The prisoner's conduct during his commitment is a factor that the Parole Board must consider in making parole release determinations. See 220 Ind.Admin.Code 1.1-2-3(k)(3) (1992). Other factors that the Board must consider include the prisoner's prior criminal record, see id. at 1.1-2-3(k)(2), and the severity of the offense for which he is incarcerated, see id. at 1.1-2-3(k)(1). Graham participated in two parole hearings after 1990. In 1991 the Parole Board denied Graham parole on the basis of his institutional conduct, past criminal history, and the severity of his offense; and in 1993, the Parole Board denied Graham parole on the basis of the severity of Graham's offense and his institutional conduct. Graham argues that the fact that the Parole Board used more than his institutional conduct as grounds for denying parole subsequent to May 1990 is irrelevant since he should have been paroled in May 1990. We agree that the bases for denying parole after May 1990 should not affect the outcome of this case

2

The ADPP provides that "[t]he disciplinary hearing committee shall afford each offender all rights as contained in this Disciplinary Code." Indiana Dept. of Correction, Adult Disciplinary Policy Procedures, Sec. G, p A(3) (1984). It further states:

The following conditions, standards and guidelines shall pertain to pre-hearing segregation: .... When an offender is segregated the disciplinary hearing shall be held within five (5) days from the date the "Conduct Report" was filed.... Any offender released from pre-hearing segregation without being charged, or charged and subsequently found not guilty, shall receive institution pay for the days of segregation. Any record of the charges is to be expunged.

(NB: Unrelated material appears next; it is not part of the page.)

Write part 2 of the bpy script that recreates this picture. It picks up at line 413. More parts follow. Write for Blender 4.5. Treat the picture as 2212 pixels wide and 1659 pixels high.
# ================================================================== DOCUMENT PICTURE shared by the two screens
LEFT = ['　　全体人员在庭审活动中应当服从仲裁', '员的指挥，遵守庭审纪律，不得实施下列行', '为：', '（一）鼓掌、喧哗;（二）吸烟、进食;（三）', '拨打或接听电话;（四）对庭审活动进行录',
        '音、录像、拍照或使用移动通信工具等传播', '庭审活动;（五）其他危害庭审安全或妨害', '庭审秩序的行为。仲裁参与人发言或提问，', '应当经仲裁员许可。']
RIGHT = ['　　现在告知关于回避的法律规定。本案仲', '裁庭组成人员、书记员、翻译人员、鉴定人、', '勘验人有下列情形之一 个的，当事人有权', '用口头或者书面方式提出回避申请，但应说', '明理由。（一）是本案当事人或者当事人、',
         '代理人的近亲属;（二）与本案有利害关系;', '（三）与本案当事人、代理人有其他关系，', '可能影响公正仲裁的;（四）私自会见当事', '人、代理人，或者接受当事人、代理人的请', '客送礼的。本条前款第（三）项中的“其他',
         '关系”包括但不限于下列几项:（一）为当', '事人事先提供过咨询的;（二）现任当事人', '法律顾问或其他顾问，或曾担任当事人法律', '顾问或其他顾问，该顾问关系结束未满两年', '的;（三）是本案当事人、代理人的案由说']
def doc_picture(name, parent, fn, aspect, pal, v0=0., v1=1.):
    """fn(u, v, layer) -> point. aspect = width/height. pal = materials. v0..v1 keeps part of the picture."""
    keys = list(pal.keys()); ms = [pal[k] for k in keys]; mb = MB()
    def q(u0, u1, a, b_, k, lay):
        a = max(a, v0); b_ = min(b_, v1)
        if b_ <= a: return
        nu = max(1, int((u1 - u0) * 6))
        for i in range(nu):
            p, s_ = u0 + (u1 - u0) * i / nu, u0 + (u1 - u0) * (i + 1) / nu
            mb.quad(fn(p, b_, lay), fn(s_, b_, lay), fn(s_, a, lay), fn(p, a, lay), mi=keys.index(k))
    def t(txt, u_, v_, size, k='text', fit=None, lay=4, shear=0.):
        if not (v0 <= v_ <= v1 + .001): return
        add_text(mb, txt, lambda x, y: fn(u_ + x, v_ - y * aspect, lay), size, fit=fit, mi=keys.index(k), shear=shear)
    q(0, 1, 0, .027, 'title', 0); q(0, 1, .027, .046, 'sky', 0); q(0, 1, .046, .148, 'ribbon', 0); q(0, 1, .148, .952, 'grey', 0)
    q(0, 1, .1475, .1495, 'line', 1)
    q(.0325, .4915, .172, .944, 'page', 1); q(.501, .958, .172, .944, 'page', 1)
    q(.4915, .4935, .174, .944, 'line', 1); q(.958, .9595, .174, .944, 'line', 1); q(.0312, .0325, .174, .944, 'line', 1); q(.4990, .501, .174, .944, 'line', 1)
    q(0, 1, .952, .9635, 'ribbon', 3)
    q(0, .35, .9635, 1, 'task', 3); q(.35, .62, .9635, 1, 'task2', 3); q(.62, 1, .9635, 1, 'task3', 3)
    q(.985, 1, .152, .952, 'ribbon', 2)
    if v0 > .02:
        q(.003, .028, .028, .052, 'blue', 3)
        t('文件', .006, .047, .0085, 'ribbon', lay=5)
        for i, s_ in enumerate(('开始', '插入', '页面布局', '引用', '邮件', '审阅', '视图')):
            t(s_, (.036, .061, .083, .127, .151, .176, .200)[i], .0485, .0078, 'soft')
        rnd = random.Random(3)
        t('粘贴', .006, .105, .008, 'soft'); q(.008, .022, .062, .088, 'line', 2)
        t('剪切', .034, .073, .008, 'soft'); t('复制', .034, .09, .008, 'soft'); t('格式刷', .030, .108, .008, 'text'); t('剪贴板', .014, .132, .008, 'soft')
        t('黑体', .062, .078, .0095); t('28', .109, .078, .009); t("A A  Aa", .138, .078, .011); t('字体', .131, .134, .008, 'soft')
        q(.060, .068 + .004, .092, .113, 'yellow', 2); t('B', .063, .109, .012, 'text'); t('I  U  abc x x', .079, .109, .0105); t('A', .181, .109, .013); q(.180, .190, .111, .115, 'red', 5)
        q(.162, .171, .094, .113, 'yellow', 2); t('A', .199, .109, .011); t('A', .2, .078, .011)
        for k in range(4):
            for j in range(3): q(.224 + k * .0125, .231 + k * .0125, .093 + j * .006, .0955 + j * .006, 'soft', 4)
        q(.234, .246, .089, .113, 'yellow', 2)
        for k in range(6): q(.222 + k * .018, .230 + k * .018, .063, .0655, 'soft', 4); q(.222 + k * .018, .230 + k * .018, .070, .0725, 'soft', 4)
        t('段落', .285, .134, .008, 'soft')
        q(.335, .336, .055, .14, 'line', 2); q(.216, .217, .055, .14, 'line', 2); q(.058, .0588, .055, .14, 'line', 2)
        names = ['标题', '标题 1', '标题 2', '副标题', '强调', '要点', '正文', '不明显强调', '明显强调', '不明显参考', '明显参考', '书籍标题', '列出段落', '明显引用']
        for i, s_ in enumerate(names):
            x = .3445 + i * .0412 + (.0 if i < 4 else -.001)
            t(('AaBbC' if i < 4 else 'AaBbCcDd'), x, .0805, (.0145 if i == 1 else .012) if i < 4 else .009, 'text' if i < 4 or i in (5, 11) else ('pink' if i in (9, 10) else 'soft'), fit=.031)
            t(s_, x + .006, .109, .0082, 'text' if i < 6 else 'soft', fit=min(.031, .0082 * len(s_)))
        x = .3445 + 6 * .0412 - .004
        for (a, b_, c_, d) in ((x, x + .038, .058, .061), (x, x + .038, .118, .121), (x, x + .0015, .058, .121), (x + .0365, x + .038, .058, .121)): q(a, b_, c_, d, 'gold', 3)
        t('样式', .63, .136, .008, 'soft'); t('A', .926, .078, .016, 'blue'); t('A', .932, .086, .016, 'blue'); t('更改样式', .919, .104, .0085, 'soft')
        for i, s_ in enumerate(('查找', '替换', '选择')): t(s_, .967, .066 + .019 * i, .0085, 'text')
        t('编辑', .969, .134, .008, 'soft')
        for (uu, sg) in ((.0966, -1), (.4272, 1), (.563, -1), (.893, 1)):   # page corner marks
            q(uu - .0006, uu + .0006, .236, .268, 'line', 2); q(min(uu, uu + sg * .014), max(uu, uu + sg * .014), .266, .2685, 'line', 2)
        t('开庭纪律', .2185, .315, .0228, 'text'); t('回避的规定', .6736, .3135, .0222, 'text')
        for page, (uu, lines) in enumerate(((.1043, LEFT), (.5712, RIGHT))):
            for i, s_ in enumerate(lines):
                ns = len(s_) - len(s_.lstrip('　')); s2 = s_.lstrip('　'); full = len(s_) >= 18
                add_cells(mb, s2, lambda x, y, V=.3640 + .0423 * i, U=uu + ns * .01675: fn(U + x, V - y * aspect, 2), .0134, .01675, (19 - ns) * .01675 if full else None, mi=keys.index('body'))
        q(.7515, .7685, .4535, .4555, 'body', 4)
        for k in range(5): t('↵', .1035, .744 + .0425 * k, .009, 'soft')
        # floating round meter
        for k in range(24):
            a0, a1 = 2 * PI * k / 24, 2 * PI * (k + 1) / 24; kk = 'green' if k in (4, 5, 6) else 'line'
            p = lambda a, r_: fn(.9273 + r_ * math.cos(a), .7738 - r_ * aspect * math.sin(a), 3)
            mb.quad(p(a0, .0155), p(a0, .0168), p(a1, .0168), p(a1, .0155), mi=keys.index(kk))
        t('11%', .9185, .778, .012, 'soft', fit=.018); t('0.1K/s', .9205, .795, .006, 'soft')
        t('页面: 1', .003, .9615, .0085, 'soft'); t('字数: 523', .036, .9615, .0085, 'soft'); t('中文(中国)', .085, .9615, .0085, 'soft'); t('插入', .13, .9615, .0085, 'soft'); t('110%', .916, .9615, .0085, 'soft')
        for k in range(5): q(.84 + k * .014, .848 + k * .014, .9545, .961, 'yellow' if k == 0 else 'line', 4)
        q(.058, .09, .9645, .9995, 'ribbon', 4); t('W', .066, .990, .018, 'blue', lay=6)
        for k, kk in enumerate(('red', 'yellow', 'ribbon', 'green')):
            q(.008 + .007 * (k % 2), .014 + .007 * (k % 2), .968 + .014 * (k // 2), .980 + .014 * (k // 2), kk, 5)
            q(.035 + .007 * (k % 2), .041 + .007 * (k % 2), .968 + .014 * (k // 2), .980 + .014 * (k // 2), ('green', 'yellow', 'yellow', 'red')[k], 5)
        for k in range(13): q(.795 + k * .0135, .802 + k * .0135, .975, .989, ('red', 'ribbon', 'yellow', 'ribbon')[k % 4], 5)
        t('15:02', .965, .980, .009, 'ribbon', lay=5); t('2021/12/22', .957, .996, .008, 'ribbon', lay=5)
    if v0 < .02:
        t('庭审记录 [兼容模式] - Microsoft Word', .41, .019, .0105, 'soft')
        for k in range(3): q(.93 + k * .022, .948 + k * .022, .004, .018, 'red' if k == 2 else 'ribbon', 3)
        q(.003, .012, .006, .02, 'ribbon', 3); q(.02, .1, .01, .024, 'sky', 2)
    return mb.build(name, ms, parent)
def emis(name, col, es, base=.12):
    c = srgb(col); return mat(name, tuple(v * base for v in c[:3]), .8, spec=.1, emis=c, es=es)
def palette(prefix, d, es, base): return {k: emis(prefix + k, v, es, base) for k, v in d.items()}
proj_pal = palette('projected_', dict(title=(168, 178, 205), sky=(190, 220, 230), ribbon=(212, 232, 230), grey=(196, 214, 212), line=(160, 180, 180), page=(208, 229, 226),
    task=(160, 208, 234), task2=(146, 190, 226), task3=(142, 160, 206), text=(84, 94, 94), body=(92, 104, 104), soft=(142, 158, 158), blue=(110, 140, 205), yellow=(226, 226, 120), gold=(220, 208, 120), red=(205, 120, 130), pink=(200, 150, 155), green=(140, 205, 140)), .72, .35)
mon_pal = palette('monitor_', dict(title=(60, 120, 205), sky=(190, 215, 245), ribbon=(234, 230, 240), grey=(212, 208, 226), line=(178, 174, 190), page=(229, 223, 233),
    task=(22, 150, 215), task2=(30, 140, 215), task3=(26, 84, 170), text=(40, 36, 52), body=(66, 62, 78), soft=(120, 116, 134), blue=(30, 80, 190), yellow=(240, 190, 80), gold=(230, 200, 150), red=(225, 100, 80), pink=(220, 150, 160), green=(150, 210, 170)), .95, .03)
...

Id. Sec. D, p 11B, B(1), B(4) (1984); see also id. Sec. G, p 21A ("When the charged offender is segregated, the hearing shall be held within five (5) working days from the 'Conduct Report' filing date.").

The ADPP has been revised. In the 1990 version of the ADPP, which is, to our knowledge, the latest version, a prisoner can be held up to seven working days from the date the conduct report was filed "except in cases where an investigation is pending or good cause is shown." The conduct report against Graham was issued on February 7, 1990, a Wednesday, and Graham was placed in pre-hearing segregation on that same day. His hearing took place on February 15, 1990, a Thursday, six working days later. This violated the 1984 version of the ADPP, but not the 1990 version. Nevertheless, the state concedes that the 1984 version of the ADPP governed Graham's disciplinary hearing.